28 ottobre 2005
Uccidono ancora
Fulvio Vassallo Paleologo*
Sono undici i migranti morti nel rogo del centro di detenzione
amministrativa ubicato all'interno dell'aeroporto di Amsterdam. La
gravità sconvolgente della tragedia conferma la necessità di
chiudere subito tutti i centri di permanenza temporanea e le
cosiddette "zone di attesa aeroportuali", luoghi nei quali i
migranti "non regolari" vengono trattenuti senza alcun rispetto per
la dignità e per i diritti fondamentali della persona umana. Come in
mare, sono centinaia gli immigrati morti in Europa nel corso della
detenzione amministrativa o durante le pratiche sempre più violente
di allontanamento forzato. La tragedia di Amsterdam ricorda il rogo
del centro di permanenza temporanea Vulpitta, a seguito del quale,
nel dicembre del 1999, morirono sei immigrati maghrebini.

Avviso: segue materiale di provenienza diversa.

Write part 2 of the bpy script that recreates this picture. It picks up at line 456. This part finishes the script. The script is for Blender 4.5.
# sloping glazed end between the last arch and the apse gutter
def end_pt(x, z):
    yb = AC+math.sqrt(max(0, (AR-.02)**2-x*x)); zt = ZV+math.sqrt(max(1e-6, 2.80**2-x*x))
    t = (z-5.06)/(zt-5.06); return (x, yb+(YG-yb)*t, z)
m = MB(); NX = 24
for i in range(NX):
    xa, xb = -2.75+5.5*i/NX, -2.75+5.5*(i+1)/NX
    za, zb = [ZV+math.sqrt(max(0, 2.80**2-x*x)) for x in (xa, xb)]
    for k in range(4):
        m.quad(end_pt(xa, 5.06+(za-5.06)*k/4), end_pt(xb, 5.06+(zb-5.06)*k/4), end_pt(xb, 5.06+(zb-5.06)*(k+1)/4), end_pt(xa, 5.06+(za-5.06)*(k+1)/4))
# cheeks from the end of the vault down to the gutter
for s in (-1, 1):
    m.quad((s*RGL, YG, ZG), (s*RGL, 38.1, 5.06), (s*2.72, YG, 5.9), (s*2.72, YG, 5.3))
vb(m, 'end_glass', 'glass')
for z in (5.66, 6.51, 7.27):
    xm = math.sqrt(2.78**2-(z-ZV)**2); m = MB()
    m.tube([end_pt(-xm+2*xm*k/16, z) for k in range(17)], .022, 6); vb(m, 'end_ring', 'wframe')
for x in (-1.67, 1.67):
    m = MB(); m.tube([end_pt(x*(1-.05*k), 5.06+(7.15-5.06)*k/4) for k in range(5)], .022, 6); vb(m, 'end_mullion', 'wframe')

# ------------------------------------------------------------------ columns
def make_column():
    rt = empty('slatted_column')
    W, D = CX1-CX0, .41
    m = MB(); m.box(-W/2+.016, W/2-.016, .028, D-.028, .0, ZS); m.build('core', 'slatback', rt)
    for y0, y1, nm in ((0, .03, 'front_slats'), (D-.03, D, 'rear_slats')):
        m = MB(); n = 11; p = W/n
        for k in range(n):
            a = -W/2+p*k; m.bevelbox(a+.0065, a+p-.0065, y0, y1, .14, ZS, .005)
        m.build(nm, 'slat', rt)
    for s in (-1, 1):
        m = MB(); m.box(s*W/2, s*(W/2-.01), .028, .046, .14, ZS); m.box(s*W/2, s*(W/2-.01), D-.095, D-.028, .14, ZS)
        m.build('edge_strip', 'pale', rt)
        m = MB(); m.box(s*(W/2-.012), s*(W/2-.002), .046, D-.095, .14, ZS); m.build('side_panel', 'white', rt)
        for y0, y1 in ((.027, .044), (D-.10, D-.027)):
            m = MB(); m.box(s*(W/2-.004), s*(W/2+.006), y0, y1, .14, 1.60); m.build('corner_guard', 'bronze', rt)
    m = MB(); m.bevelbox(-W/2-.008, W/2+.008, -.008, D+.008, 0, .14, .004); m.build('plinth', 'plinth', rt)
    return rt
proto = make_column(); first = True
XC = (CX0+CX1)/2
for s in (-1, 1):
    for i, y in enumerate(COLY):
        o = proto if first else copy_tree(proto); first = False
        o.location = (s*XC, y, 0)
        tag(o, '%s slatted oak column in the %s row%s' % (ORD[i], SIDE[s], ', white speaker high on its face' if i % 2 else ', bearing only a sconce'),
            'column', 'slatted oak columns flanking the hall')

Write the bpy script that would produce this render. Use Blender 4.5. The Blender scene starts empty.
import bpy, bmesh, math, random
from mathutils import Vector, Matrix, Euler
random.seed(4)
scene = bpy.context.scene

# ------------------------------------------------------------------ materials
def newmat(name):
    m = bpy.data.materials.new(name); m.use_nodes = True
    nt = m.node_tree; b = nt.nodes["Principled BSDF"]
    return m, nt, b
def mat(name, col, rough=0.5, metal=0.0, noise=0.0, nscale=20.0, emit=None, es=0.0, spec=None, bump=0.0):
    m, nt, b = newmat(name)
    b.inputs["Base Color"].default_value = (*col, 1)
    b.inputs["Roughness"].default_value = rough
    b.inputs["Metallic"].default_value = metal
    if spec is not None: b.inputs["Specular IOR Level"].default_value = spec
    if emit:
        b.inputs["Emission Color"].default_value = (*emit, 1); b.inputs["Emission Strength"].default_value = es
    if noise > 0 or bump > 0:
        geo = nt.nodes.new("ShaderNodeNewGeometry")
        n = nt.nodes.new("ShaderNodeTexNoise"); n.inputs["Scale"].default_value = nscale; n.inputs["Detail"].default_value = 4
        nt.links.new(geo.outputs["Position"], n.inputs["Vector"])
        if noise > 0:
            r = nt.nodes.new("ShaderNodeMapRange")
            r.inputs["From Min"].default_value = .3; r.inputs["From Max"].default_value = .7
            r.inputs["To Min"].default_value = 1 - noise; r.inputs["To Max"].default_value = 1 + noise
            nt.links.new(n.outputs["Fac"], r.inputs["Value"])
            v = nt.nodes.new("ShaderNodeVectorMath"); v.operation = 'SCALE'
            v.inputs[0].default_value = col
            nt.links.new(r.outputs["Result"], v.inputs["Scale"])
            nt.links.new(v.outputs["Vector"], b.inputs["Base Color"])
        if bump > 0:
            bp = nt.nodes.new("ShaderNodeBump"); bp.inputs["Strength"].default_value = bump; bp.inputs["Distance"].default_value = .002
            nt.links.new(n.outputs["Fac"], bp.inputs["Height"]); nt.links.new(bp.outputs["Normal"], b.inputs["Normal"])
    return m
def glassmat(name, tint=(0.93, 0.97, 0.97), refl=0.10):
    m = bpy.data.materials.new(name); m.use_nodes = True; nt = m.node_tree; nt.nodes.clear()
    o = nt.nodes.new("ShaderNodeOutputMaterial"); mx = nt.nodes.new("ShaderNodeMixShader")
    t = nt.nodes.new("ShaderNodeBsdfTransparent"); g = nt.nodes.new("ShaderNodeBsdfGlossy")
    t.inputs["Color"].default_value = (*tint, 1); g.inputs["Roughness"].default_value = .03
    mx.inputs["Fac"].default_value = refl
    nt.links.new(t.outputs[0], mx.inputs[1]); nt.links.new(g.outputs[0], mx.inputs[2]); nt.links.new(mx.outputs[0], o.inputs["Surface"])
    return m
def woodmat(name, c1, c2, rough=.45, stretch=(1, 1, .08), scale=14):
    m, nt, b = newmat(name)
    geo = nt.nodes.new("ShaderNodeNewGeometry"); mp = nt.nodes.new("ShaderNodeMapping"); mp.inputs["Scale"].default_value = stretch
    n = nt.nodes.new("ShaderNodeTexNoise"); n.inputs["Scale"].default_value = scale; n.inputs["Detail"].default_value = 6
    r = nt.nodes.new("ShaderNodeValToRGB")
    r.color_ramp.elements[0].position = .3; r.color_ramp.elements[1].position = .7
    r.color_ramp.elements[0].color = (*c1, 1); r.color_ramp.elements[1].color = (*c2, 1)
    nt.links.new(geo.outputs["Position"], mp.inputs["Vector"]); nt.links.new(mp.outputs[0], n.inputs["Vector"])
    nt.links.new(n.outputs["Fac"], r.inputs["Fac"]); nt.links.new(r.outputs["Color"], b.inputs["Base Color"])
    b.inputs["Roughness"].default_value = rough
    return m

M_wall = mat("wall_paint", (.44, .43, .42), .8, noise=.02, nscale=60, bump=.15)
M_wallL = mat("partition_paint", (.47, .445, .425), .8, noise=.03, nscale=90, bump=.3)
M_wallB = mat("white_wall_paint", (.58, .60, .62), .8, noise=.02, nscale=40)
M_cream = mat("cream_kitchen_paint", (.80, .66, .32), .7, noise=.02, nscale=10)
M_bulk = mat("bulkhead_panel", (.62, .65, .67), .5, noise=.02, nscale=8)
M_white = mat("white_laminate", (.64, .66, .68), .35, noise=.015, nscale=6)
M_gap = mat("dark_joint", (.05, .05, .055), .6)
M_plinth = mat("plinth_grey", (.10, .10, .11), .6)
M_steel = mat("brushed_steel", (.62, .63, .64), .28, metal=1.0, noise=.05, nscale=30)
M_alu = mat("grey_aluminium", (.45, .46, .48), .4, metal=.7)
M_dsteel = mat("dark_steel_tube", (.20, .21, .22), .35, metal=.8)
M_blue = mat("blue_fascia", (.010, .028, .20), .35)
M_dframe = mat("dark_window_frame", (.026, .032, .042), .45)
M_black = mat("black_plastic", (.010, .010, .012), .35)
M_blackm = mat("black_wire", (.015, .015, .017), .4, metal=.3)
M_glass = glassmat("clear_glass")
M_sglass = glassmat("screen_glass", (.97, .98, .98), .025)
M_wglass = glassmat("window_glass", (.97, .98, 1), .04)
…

Vedremo se in questa occasione la giustizia olandese riuscirà a
rendere giustizia ai morti, risultato che non è stato raggiunto in
Italia in casi analoghi, malgrado le responsabilità e le
contraddizioni emerse nel corso del processo di Trapani, una vicenda
che ormai nessuno ricorda più, malgrado gli atti siano facilmente
accessibili su internet tramite un qualsiasi motore di ricerca.
Ricordare oggi la tragedia del Vulpitta potrebbe essere assai
spiacevole per coloro che in quel periodo gestivano la prima
applicazione della legge Turco-Napolitano che aveva introdotto i
centri di permanenza temporanea. Come per l'ex ministro degli
interni Bianco, strenuo difensore della detenzione amministrativa,
che dopo la tragedia di Trapani propose di utilizzare le caserme
militari per rinchiudere gli immigrati in attesa di espulsione.
Ma ricordare i drammi e gli abusi che si consumano all'interno dei
Cpt è altrettanto scomodo per chi oggi afferma oggi di volere il
superamento della legge Bossi-Fini ed una svolta nelle politiche
dell'immigrazione, dell'asilo e della cittadinanza, ma nei fatti
ripropone sbarramenti (come gli accordi di riammissione con i paesi
di transito) e pratiche di detenzione che si collocano al di fuori
delle costituzioni e dei trattati internazionali. I trattamenti
inumani e degradanti vietati dalla Convenzione europea a
salvaguardia dei diritti dell'uomo sono ormai la pratica quotidiana
che si adotta nella detenzione amministrativa degli immigrati
irregolari per sancirne il loro status di "non persone", da
espellere più facilmente o da sfruttare nel mercato nero del lavoro.
Quanto accaduto nel centro di detenzione dell'aeroporto di Amsterdam
pesa sulla coscienza di quei governanti europei che hanno scelto la
politica dell'Europa- fortezza, una politica che produce ogni giorno
decine di morti, da Ceuta e Melilla a Malta e alle coste greche e
turche, da Lampedusa ad Amsterdam. Quei morti invisibili, senza
nome, sono testimoni muti di una barbarie di stato che sta minando
alle basi la possibilità di convivenza pacifica tra immigrati e
cittadini europei.
Una barbarie alla quale è ancora possibile opporsi chiedendo verità
e giustizia, in tutte le sedi giudiziarie nazionali e
internazionali.
La moltiplicazione delle barriere, dei reticolati e dei meccanismi
di esclusione alimentano nel tempo quei rischi che i fautori delle
politiche securitarie sostengono di volere allontanare. I diritti
fondamentali dei migranti "non regolari" sono invece un patrimonio
prezioso per una società democratica e possono essere difesi in una
cornice di sicurezza (per tutti).
La detenzione amministrativa non può costituire la struttura
portante di un diritto speciale che si applica solo ai migranti "non
regolari". Il contrasto alle reti criminali che trafficano esseri
umani deve rispettare i diritti delle persone, che di quel traffico
sono le prime vittime. Quello che è successo nel 1999 a Trapani e
ora ad Amsterdam potrebbe ripetersi ancora altre volte.
Su questo terreno associazioni e movimenti, dovranno raggiungere una
maggiore unità (anche con le organizzazioni dei migranti) e una
migliore capacità di comunicazione con l'esterno, con l'intera
opinione pubblica, e diventare così interlocutori diretti delle
istituzioni locali e di quelle forze politiche che oggi si candidano
per una svolta nel governo del paese.